TO DO
Retype the records below exactly as they appear, but leave out any pictures.

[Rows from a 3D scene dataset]
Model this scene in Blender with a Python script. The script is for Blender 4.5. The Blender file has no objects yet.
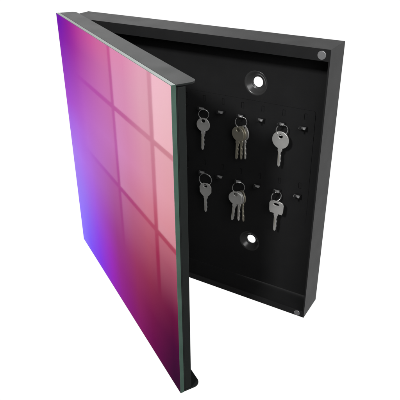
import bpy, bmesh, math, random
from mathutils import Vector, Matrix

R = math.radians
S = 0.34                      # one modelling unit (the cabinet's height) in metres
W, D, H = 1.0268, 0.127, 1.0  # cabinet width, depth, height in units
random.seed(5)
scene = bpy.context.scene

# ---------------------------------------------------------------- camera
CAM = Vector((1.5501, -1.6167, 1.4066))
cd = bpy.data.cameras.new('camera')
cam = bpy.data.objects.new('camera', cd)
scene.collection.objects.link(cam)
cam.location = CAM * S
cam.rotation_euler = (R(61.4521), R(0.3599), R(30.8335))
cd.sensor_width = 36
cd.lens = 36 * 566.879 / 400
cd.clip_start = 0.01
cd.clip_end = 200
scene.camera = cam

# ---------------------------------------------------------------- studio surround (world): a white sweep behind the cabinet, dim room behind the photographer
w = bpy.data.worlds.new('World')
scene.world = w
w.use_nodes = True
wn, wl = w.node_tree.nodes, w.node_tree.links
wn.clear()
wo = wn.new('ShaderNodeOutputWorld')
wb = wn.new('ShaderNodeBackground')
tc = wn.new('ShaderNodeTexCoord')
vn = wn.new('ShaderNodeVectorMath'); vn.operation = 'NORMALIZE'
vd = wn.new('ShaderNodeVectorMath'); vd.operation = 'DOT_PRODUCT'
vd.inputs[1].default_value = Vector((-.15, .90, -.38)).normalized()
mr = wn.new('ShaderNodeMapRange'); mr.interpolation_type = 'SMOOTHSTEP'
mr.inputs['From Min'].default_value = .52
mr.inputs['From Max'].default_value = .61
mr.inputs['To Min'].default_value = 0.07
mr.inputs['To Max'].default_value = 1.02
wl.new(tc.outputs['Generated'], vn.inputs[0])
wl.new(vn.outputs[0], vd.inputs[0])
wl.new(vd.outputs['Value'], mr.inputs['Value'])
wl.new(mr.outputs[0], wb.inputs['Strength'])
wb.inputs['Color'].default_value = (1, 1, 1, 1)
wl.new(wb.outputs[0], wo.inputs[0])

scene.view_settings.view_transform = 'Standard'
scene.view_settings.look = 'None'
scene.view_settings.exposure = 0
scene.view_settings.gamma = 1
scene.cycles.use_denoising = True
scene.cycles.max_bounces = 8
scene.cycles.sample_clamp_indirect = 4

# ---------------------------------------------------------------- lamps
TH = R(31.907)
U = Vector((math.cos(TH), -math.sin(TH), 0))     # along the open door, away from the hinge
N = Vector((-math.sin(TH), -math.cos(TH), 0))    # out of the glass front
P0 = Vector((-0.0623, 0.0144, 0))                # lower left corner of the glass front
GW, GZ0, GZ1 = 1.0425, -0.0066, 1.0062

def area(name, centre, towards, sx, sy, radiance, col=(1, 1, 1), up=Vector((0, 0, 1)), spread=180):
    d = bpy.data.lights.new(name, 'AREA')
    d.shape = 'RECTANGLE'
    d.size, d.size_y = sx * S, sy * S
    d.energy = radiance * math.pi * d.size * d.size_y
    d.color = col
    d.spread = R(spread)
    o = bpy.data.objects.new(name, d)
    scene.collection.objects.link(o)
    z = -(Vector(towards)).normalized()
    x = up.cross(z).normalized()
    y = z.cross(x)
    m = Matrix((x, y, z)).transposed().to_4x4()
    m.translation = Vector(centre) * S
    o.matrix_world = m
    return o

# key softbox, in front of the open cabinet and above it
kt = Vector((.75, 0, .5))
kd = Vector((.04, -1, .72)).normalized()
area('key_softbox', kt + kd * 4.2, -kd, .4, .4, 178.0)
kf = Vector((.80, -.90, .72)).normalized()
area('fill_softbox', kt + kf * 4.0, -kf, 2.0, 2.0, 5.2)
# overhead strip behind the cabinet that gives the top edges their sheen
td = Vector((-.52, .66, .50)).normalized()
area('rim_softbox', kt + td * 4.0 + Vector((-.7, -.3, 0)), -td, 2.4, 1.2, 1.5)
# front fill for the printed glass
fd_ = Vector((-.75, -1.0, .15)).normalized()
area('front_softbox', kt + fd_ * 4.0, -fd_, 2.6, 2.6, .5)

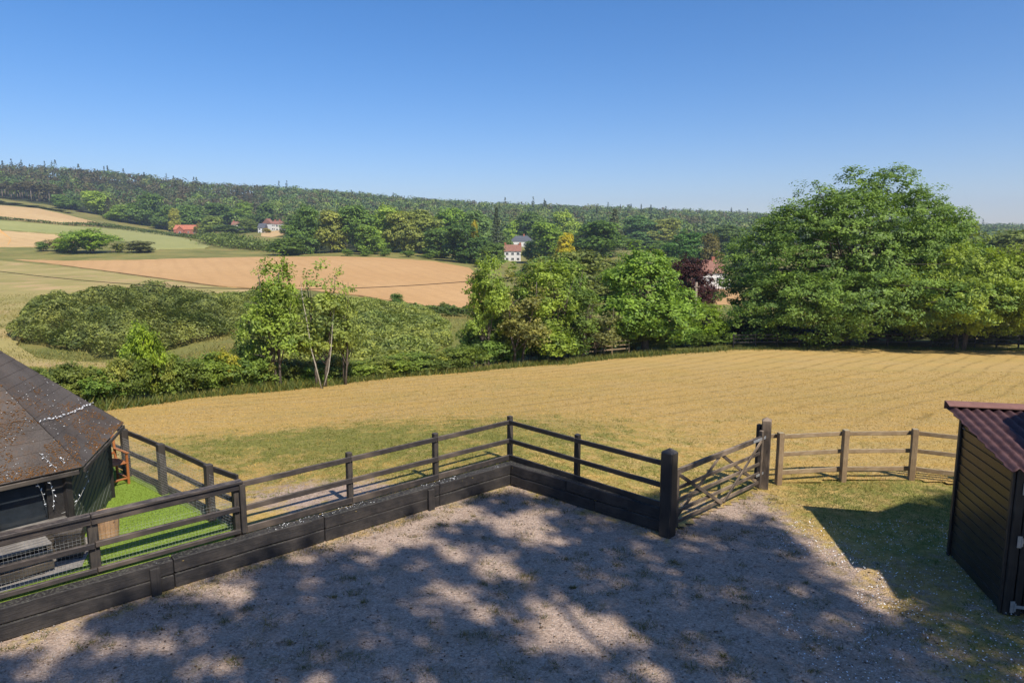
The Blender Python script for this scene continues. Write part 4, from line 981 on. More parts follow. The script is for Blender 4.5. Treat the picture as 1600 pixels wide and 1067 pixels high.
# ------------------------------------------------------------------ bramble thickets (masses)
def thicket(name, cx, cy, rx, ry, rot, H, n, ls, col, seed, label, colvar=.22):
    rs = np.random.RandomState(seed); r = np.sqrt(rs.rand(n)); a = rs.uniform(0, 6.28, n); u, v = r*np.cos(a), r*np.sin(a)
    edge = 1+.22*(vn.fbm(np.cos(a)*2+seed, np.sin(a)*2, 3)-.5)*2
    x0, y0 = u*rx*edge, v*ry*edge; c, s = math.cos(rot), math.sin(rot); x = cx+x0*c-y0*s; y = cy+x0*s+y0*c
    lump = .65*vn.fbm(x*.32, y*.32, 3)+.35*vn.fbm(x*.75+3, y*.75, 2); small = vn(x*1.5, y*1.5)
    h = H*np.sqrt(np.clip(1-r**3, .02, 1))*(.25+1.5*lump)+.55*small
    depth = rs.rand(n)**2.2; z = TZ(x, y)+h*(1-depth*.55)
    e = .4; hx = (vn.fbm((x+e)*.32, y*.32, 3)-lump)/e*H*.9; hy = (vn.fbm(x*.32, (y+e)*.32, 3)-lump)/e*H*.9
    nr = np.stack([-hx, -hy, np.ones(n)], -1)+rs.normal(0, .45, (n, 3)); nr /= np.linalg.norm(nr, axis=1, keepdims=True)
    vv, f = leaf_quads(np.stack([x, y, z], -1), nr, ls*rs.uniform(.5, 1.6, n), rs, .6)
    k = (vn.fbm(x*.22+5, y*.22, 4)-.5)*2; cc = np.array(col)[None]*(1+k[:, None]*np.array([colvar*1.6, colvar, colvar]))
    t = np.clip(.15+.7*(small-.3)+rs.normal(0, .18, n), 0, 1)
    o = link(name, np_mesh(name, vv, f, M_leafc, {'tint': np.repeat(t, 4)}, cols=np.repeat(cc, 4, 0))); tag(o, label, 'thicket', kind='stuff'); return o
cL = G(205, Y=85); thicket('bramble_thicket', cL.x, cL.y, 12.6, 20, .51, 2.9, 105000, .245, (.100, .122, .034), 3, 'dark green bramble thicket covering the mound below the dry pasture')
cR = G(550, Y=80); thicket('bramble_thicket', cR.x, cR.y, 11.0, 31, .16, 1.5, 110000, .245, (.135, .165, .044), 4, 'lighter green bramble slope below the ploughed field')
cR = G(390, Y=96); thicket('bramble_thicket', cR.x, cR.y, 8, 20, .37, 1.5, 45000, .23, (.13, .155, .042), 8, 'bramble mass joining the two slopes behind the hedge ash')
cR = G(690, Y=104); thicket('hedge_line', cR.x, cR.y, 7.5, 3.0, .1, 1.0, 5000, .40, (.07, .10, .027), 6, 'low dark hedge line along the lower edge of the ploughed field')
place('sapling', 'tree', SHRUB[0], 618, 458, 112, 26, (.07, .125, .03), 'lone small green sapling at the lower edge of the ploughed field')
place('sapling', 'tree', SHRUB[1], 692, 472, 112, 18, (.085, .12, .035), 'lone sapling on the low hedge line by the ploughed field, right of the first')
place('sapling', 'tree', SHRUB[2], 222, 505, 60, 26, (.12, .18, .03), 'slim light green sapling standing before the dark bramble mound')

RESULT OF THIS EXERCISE
Model this scene in Blender with a Python script. The script is for Blender 4.5. The Blender file has no objects yet.
import bpy, bmesh, math, random
from mathutils import Vector, Matrix

R = math.radians
S = 0.34                      # one modelling unit (the cabinet's height) in metres
W, D, H = 1.0268, 0.127, 1.0  # cabinet width, depth, height in units
random.seed(5)
scene = bpy.context.scene

# ---------------------------------------------------------------- camera
CAM = Vector((1.5501, -1.6167, 1.4066))
cd = bpy.data.cameras.new('camera')
cam = bpy.data.objects.new('camera', cd)
scene.collection.objects.link(cam)
cam.location = CAM * S
cam.rotation_euler = (R(61.4521), R(0.3599), R(30.8335))
cd.sensor_width = 36
cd.lens = 36 * 566.879 / 400
cd.clip_start = 0.01
cd.clip_end = 200
scene.camera = cam

# ---------------------------------------------------------------- studio surround (world): a white sweep behind the cabinet, dim room behind the photographer
w = bpy.data.worlds.new('World')
scene.world = w
w.use_nodes = True
wn, wl = w.node_tree.nodes, w.node_tree.links
wn.clear()
wo = wn.new('ShaderNodeOutputWorld')
wb = wn.new('ShaderNodeBackground')
tc = wn.new('ShaderNodeTexCoord')
vn = wn.new('ShaderNodeVectorMath'); vn.operation = 'NORMALIZE'
vd = wn.new('ShaderNodeVectorMath'); vd.operation = 'DOT_PRODUCT'
vd.inputs[1].default_value = Vector((-.15, .90, -.38)).normalized()
mr = wn.new('ShaderNodeMapRange'); mr.interpolation_type = 'SMOOTHSTEP'
mr.inputs['From Min'].default_value = .52
mr.inputs['From Max'].default_value = .61
mr.inputs['To Min'].default_value = 0.07
mr.inputs['To Max'].default_value = 1.02
wl.new(tc.outputs['Generated'], vn.inputs[0])
wl.new(vn.outputs[0], vd.inputs[0])
wl.new(vd.outputs['Value'], mr.inputs['Value'])
wl.new(mr.outputs[0], wb.inputs['Strength'])
wb.inputs['Color'].default_value = (1, 1, 1, 1)
wl.new(wb.outputs[0], wo.inputs[0])

scene.view_settings.view_transform = 'Standard'
scene.view_settings.look = 'None'
scene.view_settings.exposure = 0
scene.view_settings.gamma = 1
scene.cycles.use_denoising = True
scene.cycles.max_bounces = 8
scene.cycles.sample_clamp_indirect = 4

# ---------------------------------------------------------------- lamps
TH = R(31.907)
U = Vector((math.cos(TH), -math.sin(TH), 0))     # along the open door, away from the hinge
N = Vector((-math.sin(TH), -math.cos(TH), 0))    # out of the glass front
P0 = Vector((-0.0623, 0.0144, 0))                # lower left corner of the glass front
GW, GZ0, GZ1 = 1.0425, -0.0066, 1.0062

def area(name, centre, towards, sx, sy, radiance, col=(1, 1, 1), up=Vector((0, 0, 1)), spread=180):
    d = bpy.data.lights.new(name, 'AREA')
    d.shape = 'RECTANGLE'
    d.size, d.size_y = sx * S, sy * S
    d.energy = radiance * math.pi * d.size * d.size_y
    d.color = col
    d.spread = R(spread)
    o = bpy.data.objects.new(name, d)
    scene.collection.objects.link(o)
    z = -(Vector(towards)).normalized()
    x = up.cross(z).normalized()
    y = z.cross(x)
    m = Matrix((x, y, z)).transposed().to_4x4()
    m.translation = Vector(centre) * S
    o.matrix_world = m
    return o

# key softbox, in front of the open cabinet and above it
kt = Vector((.75, 0, .5))
kd = Vector((.04, -1, .72)).normalized()
area('key_softbox', kt + kd * 4.2, -kd, .4, .4, 178.0)
kf = Vector((.80, -.90, .72)).normalized()
area('fill_softbox', kt + kf * 4.0, -kf, 2.0, 2.0, 5.2)
# overhead strip behind the cabinet that gives the top edges their sheen
td = Vector((-.52, .66, .50)).normalized()
area('rim_softbox', kt + td * 4.0 + Vector((-.7, -.3, 0)), -td, 2.4, 1.2, 1.5)
# front fill for the printed glass
fd_ = Vector((-.75, -1.0, .15)).normalized()
area('front_softbox', kt + fd_ * 4.0, -fd_, 2.6, 2.6, .5)

The Blender Python script for this scene continues. Write part 4, from line 981 on. More parts follow. The script is for Blender 4.5. Treat the picture as 1600 pixels wide and 1067 pixels high.
# ------------------------------------------------------------------ bramble thickets (masses)
def thicket(name, cx, cy, rx, ry, rot, H, n, ls, col, seed, label, colvar=.22):
    rs = np.random.RandomState(seed); r = np.sqrt(rs.rand(n)); a = rs.uniform(0, 6.28, n); u, v = r*np.cos(a), r*np.sin(a)
    edge = 1+.22*(vn.fbm(np.cos(a)*2+seed, np.sin(a)*2, 3)-.5)*2
    x0, y0 = u*rx*edge, v*ry*edge; c, s = math.cos(rot), math.sin(rot); x = cx+x0*c-y0*s; y = cy+x0*s+y0*c
    lump = .65*vn.fbm(x*.32, y*.32, 3)+.35*vn.fbm(x*.75+3, y*.75, 2); small = vn(x*1.5, y*1.5)
    h = H*np.sqrt(np.clip(1-r**3, .02, 1))*(.25+1.5*lump)+.55*small
    depth = rs.rand(n)**2.2; z = TZ(x, y)+h*(1-depth*.55)
    e = .4; hx = (vn.fbm((x+e)*.32, y*.32, 3)-lump)/e*H*.9; hy = (vn.fbm(x*.32, (y+e)*.32, 3)-lump)/e*H*.9
    nr = np.stack([-hx, -hy, np.ones(n)], -1)+rs.normal(0, .45, (n, 3)); nr /= np.linalg.norm(nr, axis=1, keepdims=True)
    vv, f = leaf_quads(np.stack([x, y, z], -1), nr, ls*rs.uniform(.5, 1.6, n), rs, .6)
    k = (vn.fbm(x*.22+5, y*.22, 4)-.5)*2; cc = np.array(col)[None]*(1+k[:, None]*np.array([colvar*1.6, colvar, colvar]))
    t = np.clip(.15+.7*(small-.3)+rs.normal(0, .18, n), 0, 1)
    o = link(name, np_mesh(name, vv, f, M_leafc, {'tint': np.repeat(t, 4)}, cols=np.repeat(cc, 4, 0))); tag(o, label, 'thicket', kind='stuff'); return o
cL = G(205, Y=85); thicket('bramble_thicket', cL.x, cL.y, 12.6, 20, .51, 2.9, 105000, .245, (.100, .122, .034), 3, 'dark green bramble thicket covering the mound below the dry pasture')
cR = G(550, Y=80); thicket('bramble_thicket', cR.x, cR.y, 11.0, 31, .16, 1.5, 110000, .245, (.135, .165, .044), 4, 'lighter green bramble slope below the ploughed field')
cR = G(390, Y=96); thicket('bramble_thicket', cR.x, cR.y, 8, 20, .37, 1.5, 45000, .23, (.13, .155, .042), 8, 'bramble mass joining the two slopes behind the hedge ash')
cR = G(690, Y=104); thicket('hedge_line', cR.x, cR.y, 7.5, 3.0, .1, 1.0, 5000, .40, (.07, .10, .027), 6, 'low dark hedge line along the lower edge of the ploughed field')
place('sapling', 'tree', SHRUB[0], 618, 458, 112, 26, (.07, .125, .03), 'lone small green sapling at the lower edge of the ploughed field')
place('sapling', 'tree', SHRUB[1], 692, 472, 112, 18, (.085, .12, .035), 'lone sapling on the low hedge line by the ploughed field, right of the first')
place('sapling', 'tree', SHRUB[2], 222, 505, 60, 26, (.12, .18, .03), 'slim light green sapling standing before the dark bramble mound')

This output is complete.